Trump to ask Supreme Court to toss $83 million award to E. Jean Carroll
The court is still sitting on an appeal from Trump in a related case.
WASHINGTON − President Donald Trump’s lawyers told the Supreme Court on June 2 that they will soon be appealing the $83.3 million jury award Trump was ordered to pay to writer E. Jean Carroll after denying he sexually assaulted her.
The court has been sitting for months on Trump’s appeal in a related case about an additional $5 million a jury said Trump must pay Carroll.
In a letter to the court, Trump’s lawyers said the justices may want to wait to act on that appeal until getting the second one within the next month.
Both cases are part of a legal battle between Trump and Carroll that dates to 2019 and includes two civil trials.

Carroll said in 2019 that Trump sexually assaulted her at a New York City department store in 1996, and Trump fired back with allegations that she was making up the story to sell her book.
Carroll sued him months later, eventually winning the $83.3 million judgment for damages.
As the case was ongoing, Trump repeated the denial in a 2022 social media post. Carroll then sued Trump again under a special window of time that New York granted to sexual abuse survivors, and in 2023, a New York jury found Trump liable for sexual abuse against Carroll. This resulted in the $5 million verdict.
Federal appeals courts upheld both judgments.
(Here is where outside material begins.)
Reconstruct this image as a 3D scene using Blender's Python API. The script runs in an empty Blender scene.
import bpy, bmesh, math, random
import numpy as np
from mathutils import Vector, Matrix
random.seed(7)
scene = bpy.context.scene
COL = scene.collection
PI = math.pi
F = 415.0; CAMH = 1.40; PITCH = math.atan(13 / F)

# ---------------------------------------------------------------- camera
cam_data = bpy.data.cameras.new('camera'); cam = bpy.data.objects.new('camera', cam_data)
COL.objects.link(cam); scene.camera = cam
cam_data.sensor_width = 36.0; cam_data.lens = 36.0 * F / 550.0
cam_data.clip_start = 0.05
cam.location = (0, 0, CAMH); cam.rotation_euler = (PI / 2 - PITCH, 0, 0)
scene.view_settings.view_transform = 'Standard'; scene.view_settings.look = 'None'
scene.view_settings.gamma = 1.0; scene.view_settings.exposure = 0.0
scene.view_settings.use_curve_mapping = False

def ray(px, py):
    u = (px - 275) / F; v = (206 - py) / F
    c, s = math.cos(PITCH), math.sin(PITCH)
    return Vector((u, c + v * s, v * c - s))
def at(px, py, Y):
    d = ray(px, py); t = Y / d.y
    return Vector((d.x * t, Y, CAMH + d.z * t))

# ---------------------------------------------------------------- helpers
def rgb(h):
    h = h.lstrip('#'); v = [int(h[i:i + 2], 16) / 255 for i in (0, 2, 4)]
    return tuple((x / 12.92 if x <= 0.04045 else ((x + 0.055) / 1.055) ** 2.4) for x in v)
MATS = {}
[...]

In September, the New York-based 2nd U.S. Circuit Court of appeals said the $83.3 million judgement was reasonable “in light of the extraordinary and egregious facts of this case.”
Trump’s repeated comments about Carroll resulted in “a multitude of death threats and other threats of physical injury,” the appeals court said. The jury was allowed to find that Trump would not stop defaming Carroll unless he was hit with a substantial financial penalty, the court continued.
Since that ruling, the Justice Department has opened a criminal investigation into people involved in the civil lawsuits brought by Carroll.
Although Carroll’s suit against Trump involved events long before his presidency, Trump’s lawyers previously told the Supreme Court that it’s “deeply damaging to the fabric of our Republic for President Trump, in the midst of a historic presidency, to have to take his focus away from his singular and unique duties as Chief Executive to continue fighting against decades-old, false allegations and the myriad wrongs throughout this baseless case.”
“This mistreatment of a President cannot be allowed to stand,” they wrote in the first appeal, which has been pending since January.